DIRECTION: Retype all of the listing exactly, passing over any picture you find.

PROVIDED MATERIAL:
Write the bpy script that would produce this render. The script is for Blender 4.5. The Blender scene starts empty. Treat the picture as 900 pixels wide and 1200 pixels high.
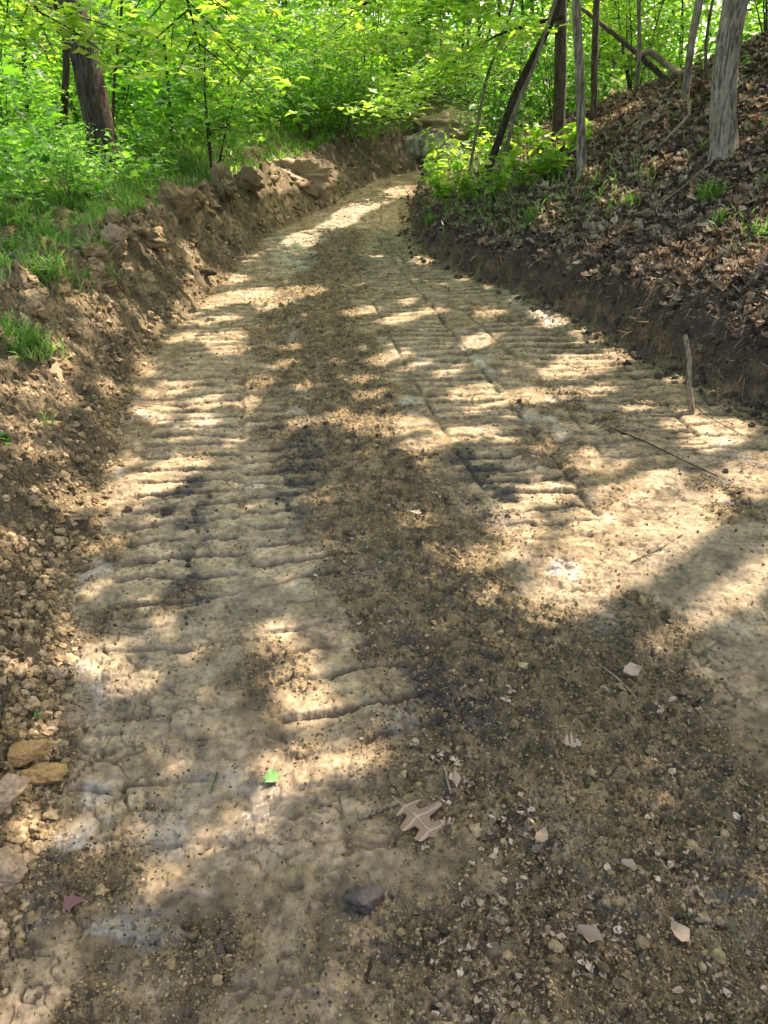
import bpy, math, random
import numpy as np
from mathutils import Vector

SEED = 7
rng = np.random.default_rng(SEED)
random.seed(SEED)
sc = bpy.context.scene
col = sc.collection
R = math.radians

# ------------------------------------------------------------------ camera
EYE = np.array([0.0, 0.0, 1.6])
PITCH = 28.0
cam_d = bpy.data.cameras.new('camera')
cam_d.sensor_fit = 'VERTICAL'; cam_d.sensor_height = 36; cam_d.lens = 26
cam_d.clip_start = 0.05; cam_d.clip_end = 600
cam = bpy.data.objects.new('camera', cam_d); col.objects.link(cam)
cam.location = EYE; cam.rotation_euler = (R(90 - PITCH), 0, 0)
sc.camera = cam

# ------------------------------------------------------------------ light
SUN_AZ, SUN_EL = 48.0, 58.0
w = bpy.data.worlds.new('World'); sc.world = w; w.use_nodes = True
nt = w.node_tree
sky = nt.nodes.new('ShaderNodeTexSky'); sky.sky_type = 'NISHITA'; sky.sun_disc = False
sky.sun_elevation = R(SUN_EL); sky.sun_rotation = R(SUN_AZ)
sky.dust_density = 4.0; sky.ozone_density = 0.3
bg = nt.nodes['Background']; bg.inputs['Strength'].default_value = 0.15
nt.links.new(sky.outputs[0], bg.inputs[0])
SDIR = np.array([math.sin(R(SUN_AZ)) * math.cos(R(SUN_EL)), math.cos(R(SUN_AZ)) * math.cos(R(SUN_EL)), math.sin(R(SUN_EL))])
sd = bpy.data.lights.new('sun', 'SUN'); sd.energy = 3.3; sd.angle = R(0.53); sd.color = (1, 0.91, 0.83)
so = bpy.data.objects.new('sun', sd); col.objects.link(so)
so.rotation_euler = Vector(SDIR).to_track_quat('Z', 'Y').to_euler(); so.location = (0, 0, 30)
sc.view_settings.view_transform = 'Standard'; sc.view_settings.look = 'None'
sc.view_settings.exposure = 2.22
sc.view_settings.use_white_balance = True; sc.view_settings.white_balance_temperature = 7200; sc.view_settings.white_balance_tint = 18; sc.view_settings.gamma = 1.0
sc.render.engine = 'CYCLES'
sc.cycles.max_bounces = 8; sc.cycles.diffuse_bounces = 4; sc.cycles.transmission_bounces = 5
sc.cycles.transparent_max_bounces = 6; sc.cycles.use_denoising = True
sc.cycles.caustics_reflective = False; sc.cycles.caustics_refractive = False

# ------------------------------------------------------------------ noise
def _h(ix, iy, s):
    ix = ix.astype(np.uint32); iy = iy.astype(np.uint32)
    h = ix * np.uint32(374761393) + iy * np.uint32(668265263) + np.uint32((s * 2246822519) & 0xffffffff)
    h = (h ^ (h >> np.uint32(13))) * np.uint32(1274126177)
    h = h ^ (h >> np.uint32(16))
    return h
def gn(x, y, s=0):
    x = np.asarray(x, float); y = np.asarray(y, float)
    ix = np.floor(x).astype(np.int64); iy = np.floor(y).astype(np.int64)
    fx = x - ix; fy = y - iy
    u = fx * fx * fx * (fx * (fx * 6 - 15) + 10); v = fy * fy * fy * (fy * (fy * 6 - 15) + 10)
    def g(a, b, dx, dy):
        ang = (_h(a, b, s) & np.uint32(1023)).astype(np.float32) * (2 * math.pi / 1024)
        return np.cos(ang) * dx + np.sin(ang) * dy
    a = g(ix, iy, fx, fy); b = g(ix + 1, iy, fx - 1, fy); c = g(ix, iy + 1, fx, fy - 1); d = g(ix + 1, iy + 1, fx - 1, fy - 1)
    return (a + (b - a) * u + (c - a) * v + (a - b - c + d) * u * v) * 1.5
def fbm(x, y, o=3, s=0, gain=0.5):
    r = 0; a = 1.0; f = 1.0; t = 0
    for k in range(o):
        r = r + a * gn(x * f + 17.3 * k, y * f - 9.1 * k, s + k * 31); t += a; a *= gain; f *= 2.03
    return r / t * 1.3
def ss(a, b, x):
    t = np.clip((x - a) / (b - a), 0, 1); return t * t * (3 - 2 * t)

# ------------------------------------------------------------------ picture <-> place
F = 1200 * 26 / 36.0
cP, sP = math.cos(R(PITCH)), math.sin(R(PITCH))
def ray(px, py):
    dx = (px - 450) / F; dy = (600 - py) / F
    return np.array([dx, cP + dy * sP, -sP + dy * cP])
def proj(x, y, z):
    dz = z - EYE[2]
    depth = y * cP - dz * sP; up = y * sP + dz * cP
    depth = np.where(depth < 0.05, 0.05, depth)
    return 450 + F * x / depth, 600 - F * up / depth
def zroad(y):
    return 0.02 * np.maximum(np.asarray(y, float) - 8, 0) ** 1.2
def on_road(px, py):
    r = ray(px, py); y = 5.0
    for _ in range(60):
        z = float(zroad(y)); t = (z - 1.6) / r[2] if r[2] < 0 else 50
        y = 0.5 * y + 0.5 * min(r[1] * t, 60)
    t = y / r[1]
    return r[0] * t, y

L_PX = [(-60, 1200), (-10, 1100), (20, 1020), (50, 930), (62, 850), (66, 780), (76, 700), (92, 650), (112, 590), (122, 560), (140, 500), (152, 450), (186, 400), (206, 380), (236, 350), (270, 320), (305, 280), (345, 260), (385, 240), (412, 225), (440, 211)]
R_PX = [(900, 485), (865, 468), (802, 440), (727, 405), (700, 383), (644, 358), (575, 333), (505, 303), (484, 275), (479, 250), (486, 228), (496, 212)]
lw = [on_road(*p) for p in L_PX]; rw = [on_road(*p) for p in R_PX]
LX = np.array([-1.15, -1.05] + [p[0] for p in lw] + [lw[-1][0] + 1.6, lw[-1][0] + 5, lw[-1][0] + 12, 60])
LY = np.array([-20, 0.0] + [p[1] for p in lw] + [lw[-1][1] + 3, lw[-1][1] + 6, lw[-1][1] + 10, 160])
RX = np.array([3.6, 3.3, 2.9] + [p[0] for p in rw] + [rw[-1][0] + 1.6, rw[-1][0] + 6, rw[-1][0] + 16, 80])
RY = np.array([-20, 1.0, 2.8] + [p[1] for p in rw] + [rw[-1][1] + 1.5, rw[-1][1] + 3, rw[-1][1] + 5, 160])
def xl(y): return np.interp(y, LY, LX)
def xr(y): return np.interp(y, RY, RX)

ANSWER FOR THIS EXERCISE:
Write the bpy script that would produce this render. The script is for Blender 4.5. The Blender scene starts empty. Treat the picture as 900 pixels wide and 1200 pixels high.
import bpy, math, random
import numpy as np
from mathutils import Vector

SEED = 7
rng = np.random.default_rng(SEED)
random.seed(SEED)
sc = bpy.context.scene
col = sc.collection
R = math.radians

# ------------------------------------------------------------------ camera
EYE = np.array([0.0, 0.0, 1.6])
PITCH = 28.0
cam_d = bpy.data.cameras.new('camera')
cam_d.sensor_fit = 'VERTICAL'; cam_d.sensor_height = 36; cam_d.lens = 26
cam_d.clip_start = 0.05; cam_d.clip_end = 600
cam = bpy.data.objects.new('camera', cam_d); col.objects.link(cam)
cam.location = EYE; cam.rotation_euler = (R(90 - PITCH), 0, 0)
sc.camera = cam

# ------------------------------------------------------------------ light
SUN_AZ, SUN_EL = 48.0, 58.0
w = bpy.data.worlds.new('World'); sc.world = w; w.use_nodes = True
nt = w.node_tree
sky = nt.nodes.new('ShaderNodeTexSky'); sky.sky_type = 'NISHITA'; sky.sun_disc = False
sky.sun_elevation = R(SUN_EL); sky.sun_rotation = R(SUN_AZ)
sky.dust_density = 4.0; sky.ozone_density = 0.3
bg = nt.nodes['Background']; bg.inputs['Strength'].default_value = 0.15
nt.links.new(sky.outputs[0], bg.inputs[0])
SDIR = np.array([math.sin(R(SUN_AZ)) * math.cos(R(SUN_EL)), math.cos(R(SUN_AZ)) * math.cos(R(SUN_EL)), math.sin(R(SUN_EL))])
sd = bpy.data.lights.new('sun', 'SUN'); sd.energy = 3.3; sd.angle = R(0.53); sd.color = (1, 0.91, 0.83)
so = bpy.data.objects.new('sun', sd); col.objects.link(so)
so.rotation_euler = Vector(SDIR).to_track_quat('Z', 'Y').to_euler(); so.location = (0, 0, 30)
sc.view_settings.view_transform = 'Standard'; sc.view_settings.look = 'None'
sc.view_settings.exposure = 2.22
sc.view_settings.use_white_balance = True; sc.view_settings.white_balance_temperature = 7200; sc.view_settings.white_balance_tint = 18; sc.view_settings.gamma = 1.0
sc.render.engine = 'CYCLES'
sc.cycles.max_bounces = 8; sc.cycles.diffuse_bounces = 4; sc.cycles.transmission_bounces = 5
sc.cycles.transparent_max_bounces = 6; sc.cycles.use_denoising = True
sc.cycles.caustics_reflective = False; sc.cycles.caustics_refractive = False

# ------------------------------------------------------------------ noise
def _h(ix, iy, s):
    ix = ix.astype(np.uint32); iy = iy.astype(np.uint32)
    h = ix * np.uint32(374761393) + iy * np.uint32(668265263) + np.uint32((s * 2246822519) & 0xffffffff)
    h = (h ^ (h >> np.uint32(13))) * np.uint32(1274126177)
    h = h ^ (h >> np.uint32(16))
    return h
def gn(x, y, s=0):
    x = np.asarray(x, float); y = np.asarray(y, float)
    ix = np.floor(x).astype(np.int64); iy = np.floor(y).astype(np.int64)
    fx = x - ix; fy = y - iy
    u = fx * fx * fx * (fx * (fx * 6 - 15) + 10); v = fy * fy * fy * (fy * (fy * 6 - 15) + 10)
    def g(a, b, dx, dy):
        ang = (_h(a, b, s) & np.uint32(1023)).astype(np.float32) * (2 * math.pi / 1024)
        return np.cos(ang) * dx + np.sin(ang) * dy
    a = g(ix, iy, fx, fy); b = g(ix + 1, iy, fx - 1, fy); c = g(ix, iy + 1, fx, fy - 1); d = g(ix + 1, iy + 1, fx - 1, fy - 1)
    return (a + (b - a) * u + (c - a) * v + (a - b - c + d) * u * v) * 1.5
def fbm(x, y, o=3, s=0, gain=0.5):
    r = 0; a = 1.0; f = 1.0; t = 0
    for k in range(o):
        r = r + a * gn(x * f + 17.3 * k, y * f - 9.1 * k, s + k * 31); t += a; a *= gain; f *= 2.03
    return r / t * 1.3
def ss(a, b, x):
    t = np.clip((x - a) / (b - a), 0, 1); return t * t * (3 - 2 * t)

# ------------------------------------------------------------------ picture <-> place
F = 1200 * 26 / 36.0
cP, sP = math.cos(R(PITCH)), math.sin(R(PITCH))
def ray(px, py):
    dx = (px - 450) / F; dy = (600 - py) / F
    return np.array([dx, cP + dy * sP, -sP + dy * cP])
def proj(x, y, z):
    dz = z - EYE[2]
    depth = y * cP - dz * sP; up = y * sP + dz * cP
    depth = np.where(depth < 0.05, 0.05, depth)
    return 450 + F * x / depth, 600 - F * up / depth
def zroad(y):
    return 0.02 * np.maximum(np.asarray(y, float) - 8, 0) ** 1.2
def on_road(px, py):
    r = ray(px, py); y = 5.0
    for _ in range(60):
        z = float(zroad(y)); t = (z - 1.6) / r[2] if r[2] < 0 else 50
        y = 0.5 * y + 0.5 * min(r[1] * t, 60)
    t = y / r[1]
    return r[0] * t, y

L_PX = [(-60, 1200), (-10, 1100), (20, 1020), (50, 930), (62, 850), (66, 780), (76, 700), (92, 650), (112, 590), (122, 560), (140, 500), (152, 450), (186, 400), (206, 380), (236, 350), (270, 320), (305, 280), (345, 260), (385, 240), (412, 225), (440, 211)]
R_PX = [(900, 485), (865, 468), (802, 440), (727, 405), (700, 383), (644, 358), (575, 333), (505, 303), (484, 275), (479, 250), (486, 228), (496, 212)]
lw = [on_road(*p) for p in L_PX]; rw = [on_road(*p) for p in R_PX]
LX = np.array([-1.15, -1.05] + [p[0] for p in lw] + [lw[-1][0] + 1.6, lw[-1][0] + 5, lw[-1][0] + 12, 60])
LY = np.array([-20, 0.0] + [p[1] for p in lw] + [lw[-1][1] + 3, lw[-1][1] + 6, lw[-1][1] + 10, 160])
RX = np.array([3.6, 3.3, 2.9] + [p[0] for p in rw] + [rw[-1][0] + 1.6, rw[-1][0] + 6, rw[-1][0] + 16, 80])
RY = np.array([-20, 1.0, 2.8] + [p[1] for p in rw] + [rw[-1][1] + 1.5, rw[-1][1] + 3, rw[-1][1] + 5, 160])
def xl(y): return np.interp(y, LY, LX)
def xr(y): return np.interp(y, RY, RX)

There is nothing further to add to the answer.